In the middle of the mess, an amazing poet invites his depressed, discouraged contemporaries to look up, to hope and to expect everything to change. "Rise, shine, for your light has come." The poet anticipates that Jerusalem will become a beehive of productivity and prosperity, a new center of international trade. "Nations will come to your light, and kings to the brightness of your dawn. . ." Caravans loaded with trade goods will come from Asia and bring prosperity. This is cause for celebration. God has promised to make the city work effectively in peace, and a promise from God is very sure.

Like Matthew, the wise men know about Isaiah 60. They know they are to go to Jerusalem and to take rare spices, gold and frankincense and myrrh. Most important, they know that they will find the new king of all peace and prosperity. But when Herod (the current king in Jerusalem) hears of these plans, he is frightened. A new king is a threat to the old king and the old order.

Then a strange thing happens. In his panic, Herod arranges a consultation with the leading Old Testament scholars, and says to them, "Tell me about Isaiah 60. What is all this business about camels and gold and frankincense and myrrh?" The scholars tell him: You have the wrong text. And the wise men outside your window are using the wrong text. Isaiah 60 will mislead you because it suggests that Jerusalem will prosper and have great urban wealth and be restored as the center of the global economy. In that scenario, the urban elites can recover their former power and prestige and nothing will really change.

Herod does not like that verdict and asks, defiantly, "Well, do you have a better text?" The scholars are afraid of the angry king, but tell him, with much trepidation, that the right text is Micah 5:2-4:

But you, O Bethlehem of Ephrathah . . . from you shall come forth for me one who is to rule in Israel, whose origin is from of old . . . (Walter Brueggermann, “Off by Nine Miles,” The Christian Century, December 19, 2001.)

And, so, this predictable story of the wise men and their gifts turns out to be anything but predictable. The wise men started with the wrong prophecy, which led them to the wrong city, and gave them the exactly wrong impression of what God’s restoration would look like. It was Micah, not Isaiah, they should have followed. It was Bethlehem, a backwater village nine miles south of Jerusalem that they were looking for, not the famous city itself. And it was a king who would reject political and economic power, and side with the poor and oppressed, who they eventually found, not the king of Isaiah 60 who would restore Jerusalem to all her glory and power. All the assumptions the wise men set out with prove to be false, but to their credit, they are more than willing to adjust their thinking and follow a new path. If only that could be said for all of us.

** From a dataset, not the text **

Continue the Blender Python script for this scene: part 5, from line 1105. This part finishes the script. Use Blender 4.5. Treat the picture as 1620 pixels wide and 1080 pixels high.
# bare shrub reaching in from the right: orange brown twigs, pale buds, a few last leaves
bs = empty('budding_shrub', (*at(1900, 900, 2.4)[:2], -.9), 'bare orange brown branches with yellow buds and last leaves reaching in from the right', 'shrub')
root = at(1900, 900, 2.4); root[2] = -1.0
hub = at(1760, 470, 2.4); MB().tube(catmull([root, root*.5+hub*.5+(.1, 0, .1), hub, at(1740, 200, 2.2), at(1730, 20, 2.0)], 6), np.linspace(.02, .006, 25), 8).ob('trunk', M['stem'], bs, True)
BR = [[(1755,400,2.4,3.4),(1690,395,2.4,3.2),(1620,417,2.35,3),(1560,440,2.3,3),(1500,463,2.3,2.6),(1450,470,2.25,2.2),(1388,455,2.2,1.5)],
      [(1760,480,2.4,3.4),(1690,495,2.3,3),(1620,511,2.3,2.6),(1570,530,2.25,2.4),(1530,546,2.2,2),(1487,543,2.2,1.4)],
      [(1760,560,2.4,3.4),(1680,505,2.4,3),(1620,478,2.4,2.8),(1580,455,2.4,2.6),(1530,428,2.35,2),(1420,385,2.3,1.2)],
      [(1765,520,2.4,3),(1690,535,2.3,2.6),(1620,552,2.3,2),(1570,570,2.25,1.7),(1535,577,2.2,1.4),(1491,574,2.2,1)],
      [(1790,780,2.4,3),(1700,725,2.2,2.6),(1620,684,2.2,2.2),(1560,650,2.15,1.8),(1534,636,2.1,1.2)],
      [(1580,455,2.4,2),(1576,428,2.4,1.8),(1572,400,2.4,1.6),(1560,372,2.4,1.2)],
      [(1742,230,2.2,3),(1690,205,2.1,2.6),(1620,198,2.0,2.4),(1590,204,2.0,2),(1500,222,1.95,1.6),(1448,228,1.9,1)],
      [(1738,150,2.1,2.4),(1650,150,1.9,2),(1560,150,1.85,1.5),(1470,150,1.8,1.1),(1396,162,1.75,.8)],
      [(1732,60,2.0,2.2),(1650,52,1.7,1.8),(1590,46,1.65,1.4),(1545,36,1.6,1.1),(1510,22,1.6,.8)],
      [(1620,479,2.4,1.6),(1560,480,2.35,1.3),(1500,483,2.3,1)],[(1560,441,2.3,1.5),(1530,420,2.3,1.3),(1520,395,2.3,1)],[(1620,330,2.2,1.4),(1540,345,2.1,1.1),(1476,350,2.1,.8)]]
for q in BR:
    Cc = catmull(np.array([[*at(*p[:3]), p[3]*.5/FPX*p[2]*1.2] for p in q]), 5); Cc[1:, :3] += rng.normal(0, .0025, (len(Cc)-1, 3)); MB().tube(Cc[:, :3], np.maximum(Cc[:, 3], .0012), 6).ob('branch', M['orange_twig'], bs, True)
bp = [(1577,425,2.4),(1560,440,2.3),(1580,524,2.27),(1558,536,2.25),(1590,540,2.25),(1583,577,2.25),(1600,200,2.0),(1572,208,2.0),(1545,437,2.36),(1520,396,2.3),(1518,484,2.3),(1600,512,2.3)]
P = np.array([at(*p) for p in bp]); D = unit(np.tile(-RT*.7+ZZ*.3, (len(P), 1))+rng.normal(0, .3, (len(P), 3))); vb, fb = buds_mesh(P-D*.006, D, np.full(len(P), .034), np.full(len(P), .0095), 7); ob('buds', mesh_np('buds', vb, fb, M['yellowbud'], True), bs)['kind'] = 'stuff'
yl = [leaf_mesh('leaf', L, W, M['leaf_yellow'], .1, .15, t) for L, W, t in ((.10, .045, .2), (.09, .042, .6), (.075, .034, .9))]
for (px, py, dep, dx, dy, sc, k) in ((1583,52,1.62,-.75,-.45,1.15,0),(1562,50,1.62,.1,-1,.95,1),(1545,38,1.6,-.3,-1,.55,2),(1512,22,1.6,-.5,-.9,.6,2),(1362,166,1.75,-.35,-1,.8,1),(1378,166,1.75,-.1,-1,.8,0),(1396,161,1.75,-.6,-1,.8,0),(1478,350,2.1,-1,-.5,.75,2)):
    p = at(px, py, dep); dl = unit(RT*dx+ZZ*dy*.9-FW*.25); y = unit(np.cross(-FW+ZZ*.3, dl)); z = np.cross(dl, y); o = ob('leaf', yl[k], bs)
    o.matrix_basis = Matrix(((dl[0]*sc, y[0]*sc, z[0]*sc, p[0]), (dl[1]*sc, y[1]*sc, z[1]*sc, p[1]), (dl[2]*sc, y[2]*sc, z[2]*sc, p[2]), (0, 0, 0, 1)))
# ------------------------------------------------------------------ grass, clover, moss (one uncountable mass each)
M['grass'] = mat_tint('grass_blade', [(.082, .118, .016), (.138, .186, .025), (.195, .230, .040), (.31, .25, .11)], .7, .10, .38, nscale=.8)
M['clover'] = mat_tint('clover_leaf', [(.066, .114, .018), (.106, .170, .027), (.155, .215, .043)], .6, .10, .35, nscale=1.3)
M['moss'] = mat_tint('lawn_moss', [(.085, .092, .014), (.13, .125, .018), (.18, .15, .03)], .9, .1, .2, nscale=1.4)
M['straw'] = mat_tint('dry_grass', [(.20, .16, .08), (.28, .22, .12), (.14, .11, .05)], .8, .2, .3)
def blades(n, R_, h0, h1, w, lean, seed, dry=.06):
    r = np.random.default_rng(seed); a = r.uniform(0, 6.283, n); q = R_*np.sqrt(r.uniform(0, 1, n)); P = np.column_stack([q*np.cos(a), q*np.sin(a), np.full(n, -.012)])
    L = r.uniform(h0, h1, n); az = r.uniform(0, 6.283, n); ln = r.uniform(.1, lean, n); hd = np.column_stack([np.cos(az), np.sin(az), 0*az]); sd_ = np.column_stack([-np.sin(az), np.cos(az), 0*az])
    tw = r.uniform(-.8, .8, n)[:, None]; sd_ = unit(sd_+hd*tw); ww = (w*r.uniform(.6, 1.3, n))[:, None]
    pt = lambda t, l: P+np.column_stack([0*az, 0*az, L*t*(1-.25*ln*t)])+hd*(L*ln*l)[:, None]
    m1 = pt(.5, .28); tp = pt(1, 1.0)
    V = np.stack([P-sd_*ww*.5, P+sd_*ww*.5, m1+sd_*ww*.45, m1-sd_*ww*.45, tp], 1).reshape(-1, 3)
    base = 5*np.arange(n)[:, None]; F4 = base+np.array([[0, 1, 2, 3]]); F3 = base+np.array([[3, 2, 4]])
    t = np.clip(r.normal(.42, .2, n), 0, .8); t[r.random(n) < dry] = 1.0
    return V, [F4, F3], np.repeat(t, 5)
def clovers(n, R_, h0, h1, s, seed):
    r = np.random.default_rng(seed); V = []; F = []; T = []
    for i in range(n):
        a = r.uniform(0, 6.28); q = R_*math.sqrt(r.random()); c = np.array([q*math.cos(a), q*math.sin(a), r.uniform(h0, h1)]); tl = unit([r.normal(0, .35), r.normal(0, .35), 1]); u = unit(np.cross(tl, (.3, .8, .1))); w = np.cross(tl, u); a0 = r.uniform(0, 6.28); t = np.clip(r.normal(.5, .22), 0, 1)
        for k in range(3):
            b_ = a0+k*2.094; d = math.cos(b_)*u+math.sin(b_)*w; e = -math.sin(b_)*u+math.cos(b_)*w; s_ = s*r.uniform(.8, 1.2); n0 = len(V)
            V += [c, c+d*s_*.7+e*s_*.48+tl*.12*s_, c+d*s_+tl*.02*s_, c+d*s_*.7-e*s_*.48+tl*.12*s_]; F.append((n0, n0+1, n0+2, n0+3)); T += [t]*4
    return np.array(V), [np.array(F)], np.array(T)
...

We lead our lives with a certainty about what will make us happy and whole that may be as misdirected as the wise men who show up in Jerusalem certain they are in the right spot. We just know that if we get into the right school or find the right job or achieve a certain income or get married, have children, and secure a lovely home we will be happy and fulfilled. We know this because everyone knows this. It’s the American dream. Economic security undergirded by educational achievement and domestic tranquility is what we all want for ourselves and our kids. It’s what I want for me and my family. But I wonder if I am missing something in my assumptions about my private life.

And on a larger scale we see how these assumptions get us in trouble all of the time. We had to go to war in Iraq because there were weapons of mass destruction there. How did the government know? Well, they just knew, everyone knew, and they even had suspicious pictures of trucks to back it up. And now 3,000 American soldiers are dead, and many more thousands are permanently injured, and tens of thousands of Iraqis have lost their lives. And there never was any WMD. And I take no pleasure in the Bush administration being wrong about the war because people need to have faith in their government. We need to trust that our leaders are speaking the truth to us. We need to believe that our sons and daughters will not be asked to make the ultimate sacrifice based on hunches and assumptions.

And what is the common thread that ties together these private and societal assumptions that will result in our security and happiness? It’s simply this. We believe that wealth and power are the keys to guaranteeing the good life. I don’t mean wealth like Bill Gates. I mean we believe there is a certain economic status we must achieve to be satisfied. Only that figure always remains poorly defined, so we keep seeking a little more, and the pursuit never ends. And the power we seek is not an absolute power, but the power to control our destiny, and secure our loved ones’ future, and if that means fighting for our kids educational needs over other kids, or if that means our government has to flex its muscle over other nations, well, we don’t like to admit it, but we will live with those displays of power.

And my point is not to say that these assumptions about what leads to a happy and whole life are illogical. The whole world operates out of these assumptions, so there must be something to it. I’m simply pointing out that we are in the wrong place to give credence to the ideas that wealth and power will guarantee you a good life. We are in church. This is the place we teach about the humility of Bethlehem, not the glory of Jerusalem. We follow not a man focused on the accumulation of wealth and power, but a man devoted to social justice and service. His life, the life of Jesus, is our model. And if we try to follow him in his ways of giving, serving, loving, and sacrificing, I don’t know if you will be happy. I certainly can’t guarantee you will be secure. I will simply suggest you will be pleasing to God, and that’s a completely different kind of good life.

In the end, the wise men are heroic to me because even though they set off knowing where they were headed and what they were likely to find, when they realized how wrong they had been they immediately adjusted course. They needed to head nine miles south, to a different town, where there was no palace or crown or glory to speak of. Just a simple child, with his simple family, “and he shall be the one of peace.” (Micah 5:5) And if we wish to follow this man of peace, and his strange ways, then we, like the wise men, may have to give up some of our assumptions and head in a new direction.

Because sometimes, even when you are certain about something, God laughs and the boy who was never going to be in church ends up wearing the black dress with the scarf.